Clothes have come a long way since our prehistoric ancestors first wrapped themselves in animal skins. However, you may be surprised to learn many fashions are a lot older than you probably suspect.
For instance, the bridal trousseau is a custom that grew out of the doweries women used to bring to their marriages, which doweries originally consisted of all a woman's possessions --- including her clothes. Corsets were worn by the Minoans --- for the very same reason they were later worn by Southern belles: to mold the figure into a pleasing hourglass form. Undergarments have been around almost as long as their outer counterparts, too, although they've been in and out of vogue over the millennia.
Outerwear and underwear, as well as shoes, all originally served protective and hygienic purposes. However, as time progressed, they also came to have a third function, which they share with jewelry --- to attract the opposite sex. But although it is outerwear, jewelry, and shoes that initially catch the eye, it is underwear that truly claims attention.

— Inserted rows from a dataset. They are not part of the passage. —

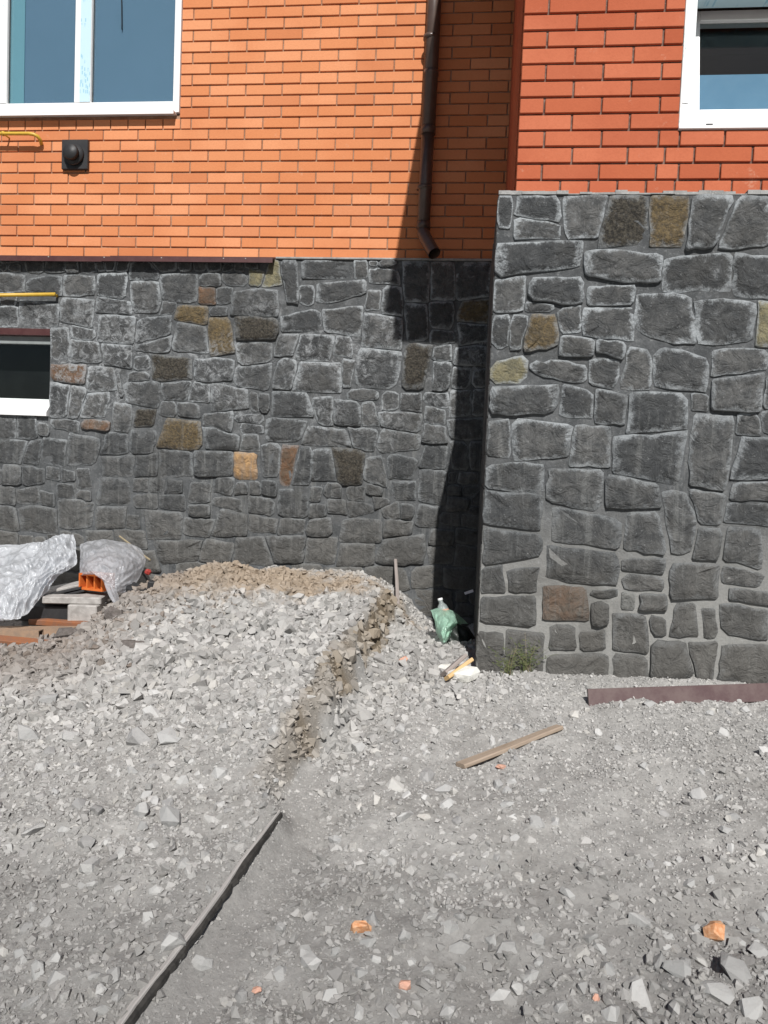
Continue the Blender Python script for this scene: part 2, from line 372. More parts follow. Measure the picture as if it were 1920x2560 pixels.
def ground_h(x, y, detail=True):
    x = np.asarray(x, float); y = np.asarray(y, float)
    h = base_h(x, y)
    # heap of dug out rubble against the rear wall
    ex = (x+1.50)/np.where(x > -1.5, .98, 1.25); ey = (y-4.90)/np.where(y < 4.90, .78, 1.2)
    h = h + .165*np.exp(-(ex**4*.7+ey**2)*1.0)*(1+.25*vn(x*2.3, y*2.3, 9)) + .05*np.exp(-((x+1.2)**2/.5+(y-4.25)**2/.3))
    hm = np.exp(-(((x+1.5)/1.2)**4+((y-4.5)/.9)**4)); h = h + hm*(.045*vn(x*2.6, y*2.6, 91)+.034*vn(x*6.5, y*6.5, 92)+.018*vn(x*14, y*14, 93))
    h = h - .08*sstep(-2.0, -2.9, x)*sstep(3.6, 4.8, y) - .13*sstep(-2.05, -2.35, x)*sstep(3.8, 4.1, y)
    # slot between the heap and the projecting block
    h = h - .24*np.exp(-((x+.10)**2/.10+(y-5.25)**2/.45))
    h = h - .05*sstep(.5, -.1, np.abs(x+.1))*sstep(4.0, 4.8, y)
    sd, t = path_sd(x, y)
    sdn = sd+.05*vn(x*3.7, y*3.7, 5)+.022*vn(x*9, y*9, 6)
    amp = np.interp(t, [0, .1, .25, .42, .55, 1], [.04, .15, .21, .17, .09, .035])
    fall = np.exp(-np.clip(sd, 0, None)/.65)
    h = h + amp*sstep(-.03, .075, sdn)*fall - amp*.25*np.exp(-(sd+.09)**2/.012)*np.interp(t, [0, 1], [1, .6])
    nearp = sstep(.14, .05, np.abs(sd))*sstep(.42, .52, t)
    if detail:
        d0 = h.copy()
        h = h + .024*vn(x*1.7, y*1.7, 1)+.018*vn(x*4.3, y*4.3, 2)+.010*vn(x*9, y*9, 3)+.008*vn(x*22, y*22, 4)+.004*vn(x*50, y*50, 7)
        h = h + .012*(1-2*np.abs(vn(x*6+y*2, y*3-x, 95)))*sstep(3.4, 2.6, y)
        h = d0+(h-d0)*(1-.85*nearp)
    return h
def cut_amount(sd, tt, x, y):
    e = sd-.02-.035*vn(x*5, y*5, 56)-.02*vn(x*17, y*17, 57)
    return np.interp(tt, [0, .04, .40, .50, .62], [.8, 1, 1, .45, 0])*sstep(-.035, -.005, e)*sstep(.10, .05, e)*np.clip(.85+.5*vn(x*13, y*13, 55), 0, 1)
def gh(x, y): return float(ground_h(np.array([x]), np.array([y]))[0])
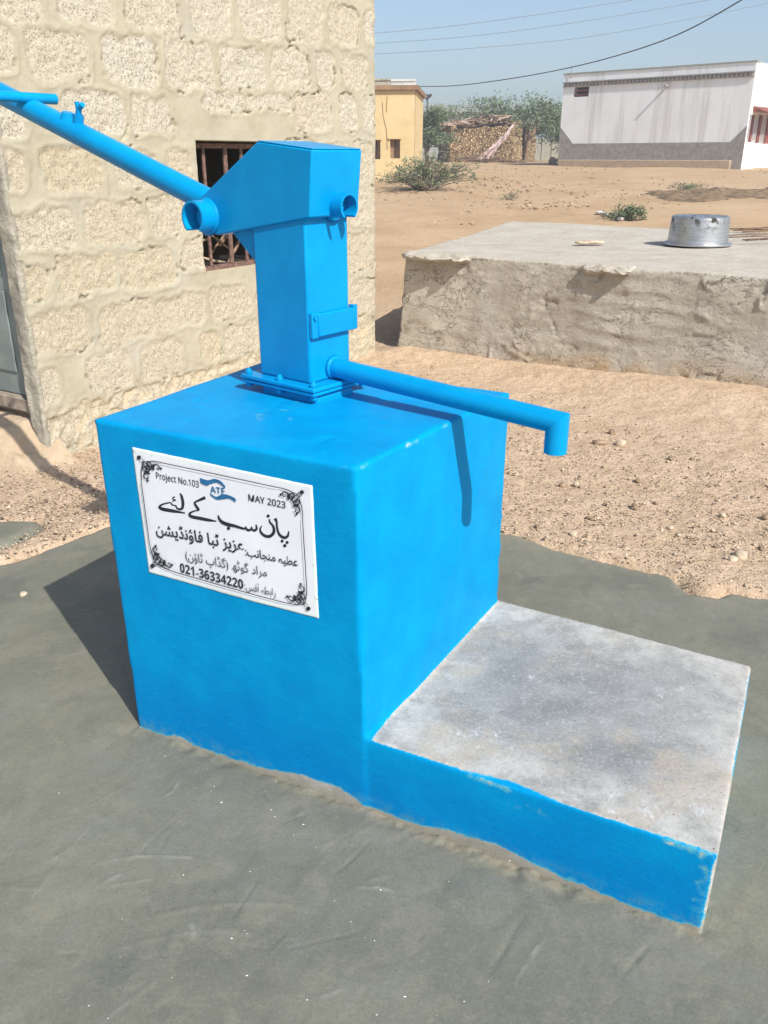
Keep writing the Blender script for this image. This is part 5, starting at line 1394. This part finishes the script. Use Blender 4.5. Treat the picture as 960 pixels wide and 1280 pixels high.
def shed_and_rest():
    y = 74; a = D(505, 198, y); b = D(668, 198, y); zb = terr(0, y) - .2; zt = D(560, 140, y)[2]
    root = thing('long_shed', 'long low faded grey-green shed in the distance behind the acacias', 'shed', (a + b) / 2)
    m = MB(); m.box(np.array([a[0], y, zb]), np.array([b[0] - a[0], 0, 0]), np.array([0, 8, 0]), UP * (zt - zb)); m.build('wall', M['greywall'], root)
    m = MB(); zr = D(560, 131, y)[2]; xa, xb = a[0] - .4, b[0] + .4
    m.prism([np.array([xa, y - .5, zt + .004]), np.array([xa, y + 8.5, zt + .004]), np.array([xa, y + 6, zr + .1]), np.array([xa, y + .6, zr])], np.array([xb - xa, 0, 0])); rf = m.build('roof', M['greyroof'], root)
    m = MB()
    for i in range(34): x = xa + (xb - xa) * (i + .2) / 34; m.box(np.array([x, y - .56, zt - .12]), np.array([.16, 0, 0]), np.array([0, .5, 0]), UP * .12)
    m.build('eaves_rafter', M['jamb'], rf)
    # low boundary wall
    y = 62; a = D(664, 196, y); b = D(706, 196, y); m = MB(); z0 = terr(0, y) - .1; z1 = D(680, 172.5, y)[2]
    wx = b[0] - a[0]; root = thing('boundary_wall', 'low grey boundary wall with square piers between hut and white building', 'wall', np.array([(a[0] + b[0]) / 2, y, z0]))
    m.box(np.array([a[0], y, z0]), np.array([wx, 0, 0]), np.array([0, .2, 0]), UP * (z1 - z0 - .1)); m.build('panel', M['jamb'], root)
    for i in range(4):
        m = MB(); x = a[0] + wx * i / 3.4; m.box(np.array([x, y - .06, z0]), np.array([.35, 0, 0]), np.array([0, .32, 0]), UP * (z1 - z0)); m.build('pier', M['jamb'], root)
    m = MB(); m.box(np.array([a[0], y - .03, z1 - .097]), np.array([wx, 0, 0]), np.array([0, .26, 0]), UP * .08); m.build('coping', M['greywall'], root)
    # antenna pole
    y = 60; p = D(534, 140, y); t = D(534, 118, y); m = MB(); z0 = terr(p[0], y); m.tube([np.array([p[0], y, z0]), np.array([p[0], y, t[2]])], .05, 6)
    root = thing('antenna_mast', 'thin mast with a small aerial standing beyond the narrow acacia', 'mast', np.array([p[0], y, z0])); m.build('pole', M['cable'], root)
    m = MB(); m.tube([np.array([p[0] - .45, y, t[2]]), np.array([p[0] + .2, y, t[2] - .05])], .04, 5); m.tube([np.array([p[0] - .1, y - .02, t[2] - .3]), np.array([p[0] + .25, y - .02, t[2] - .0])], .10, 6); m.build('aerial', M['cable'], root)
    # dark earth heap on the right
    P0 = at(800, 246); P1 = at(985, 243); n1, n2 = 140, 34
    U, Vv = np.meshgrid(np.linspace(0, 1, n1), np.linspace(-1, 1, n2)); U = U.ravel(); Vv = Vv.ravel()
    P_ = np.outer(1 - U, P0) + np.outer(U, P1 + np.array([2, 0, 0])); P_[:, 1] += Vv * 2.3
    h = (1 - Vv ** 2) * sstep(0, .12, U) * sstep(1, .95, U) * (.16 + .16 * fbm(P_, 1.2, 4, 161)) + (fbm(P_, 5, 3, 163) * .06) * (1 - Vv ** 2) * sstep(0, .1, U)
    P_[:, 2] = terr(P_[:, 0], P_[:, 1]) - .06 + h
    tag(mesh_np('earth_heap', P_, grid_faces(n1, n2), M['mound'], None, True), kind='structure')
    # sand bank in front of hut: pale strip
    # tyre-like ring and log by the white building's left end
    c = at(700, 206); m = MB(); pts = [c + np.array([.32 * math.cos(q), .22 * math.sin(q) - .2, .10 + .12 * math.sin(q)]) for q in np.linspace(0, 2 * math.pi, 20)]
    m.tube(pts, .07, 8); tag(m.build('old_tyre', M['rubber'], None, True, fix=False), 'dusty old ring lying on the sand by the white building corner', 'tyre')
    st = stone_mesh('boulder', 41, (.17, .14, .20), M['stone']); c = at(690, 206); st.location = (c[0], c[1], c[2] + .12); tag(st, 'brown boulder beside the ring at the white building corner', 'boulder')
    # litter round the weed clump
    rr = random.Random(3)
    for k, (u, v) in enumerate([(757, 270), (749, 268), (776, 276), (770, 272), (882, 247), (895, 244)]):
        s = stone_mesh('plastic_scrap', 50 + k, (.10, .07, .03), M['plasticbag']); c = at(u, v); s.location = (c[0], c[1], c[2] + .03); s.rotation_euler = (0, .2, rr.uniform(0, 3))
        tag(s, 'crumpled white plastic scrap lying on the sand by the weeds' if k < 4 else 'pale plastic scrap lying on the dark earth heap', 'litter', 'plastic litter on the sand')
shed_and_rest()

def cables():
    def cab(name, px, ys, r, mat, label):
        pts = spline([D(u, v, y) for (u, v), y in zip(px, ys)], 10)
        m = MB(); m.tube(pts, r, 6); tag(m.build(name, mat, None, True, fix=False), label, 'cable')
    cab('power_cable', [(518.5, 108), (570, 107), (640, 98), (710, 85), (780, 67), (850, 42), (925, 1), (990, -42)], [32, 30.5, 28.5, 26.5, 24, 22, 20, 18.5], .013, M['cable'], 'thick dark cable sagging from the yellow building up to the top right')
    cab('power_cable', [(440, 44), (560, 33), (680, 17), (790, 0), (900, -18)], [60] * 5, .019, M['wire'], 'topmost of the three thin pale wires across the sky')
    cab('power_cable', [(440, 56), (580, 46), (720, 28), (885, 0), (960, -14)], [60] * 5, .019, M['wire'], 'middle of the three thin pale wires across the sky')
    cab('power_cable', [(440, 69), (580, 61), (720, 48), (850, 26), (965, 3), (1000, -4)], [60] * 6, .019, M['wire'], 'lowest of the three thin pale wires across the sky')
cables()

In fact, in earlier centuries, it was all the rage for women to be visited and viewed in their boudoirs, garbed in their underwear, while completing their toilettes (in François Boucher's paintings in this room, cherubim assist the love goddess, Venus, to adorn herself with all her finery).
According to an intriguing Harlequin Romance Report conducted worldwide, seventy-two percent of men surveyed in the United States insist they find a woman in sexy lingerie utterly irresistible, and another sixty-four percent wish their own special lady would be more adventuresome in the lingerie department.
Men’s preferences when it comes to lingerie are overwhelmingly in favor of the color black (32%), followed by red (23%). Only fifteen percent of the men polled voted for shades of white, beige, or cream --- despite the fact that this was the number-one color choice of women (26%) themselves.
If purchasing lingerie from a mail-order catalogue, both men (48%) and women (49%) would be most likely to buy from Victoria’s Secret. But while men (16%) would shop Frederick’s of Hollywood second, women (21%) would opt for the softer side of Sears.
As with everything else in romance novels, when undressing characters, attention must be paid to the type of undergarments worn during the time period in which the book is set.
Some authors describe both the hero's and the heroine's unmentionables in great detail, employing their removal piece by piece as a significant part of the love scene.
Other writers, however, prefer to dispense with underclothes and get down to business as quickly as possible, having the hero and the heroine cast away, discard, slip, strip, or even rip off their attire (whence the term "bodice-rippers" in reference to historical romances --- in which heroes sometimes rip heroines' bodices down during a forced-seduction scene).
If you have an overwhelming penchant for clothes, you're known as a "clothes horse," while those who hanker fervently after jewelry are "jewelry hounds." If you own more shoes than Imelda Marcos, then you're a "shoe freak."
And if you've got skeletons in your closet, we really don't want to know about it!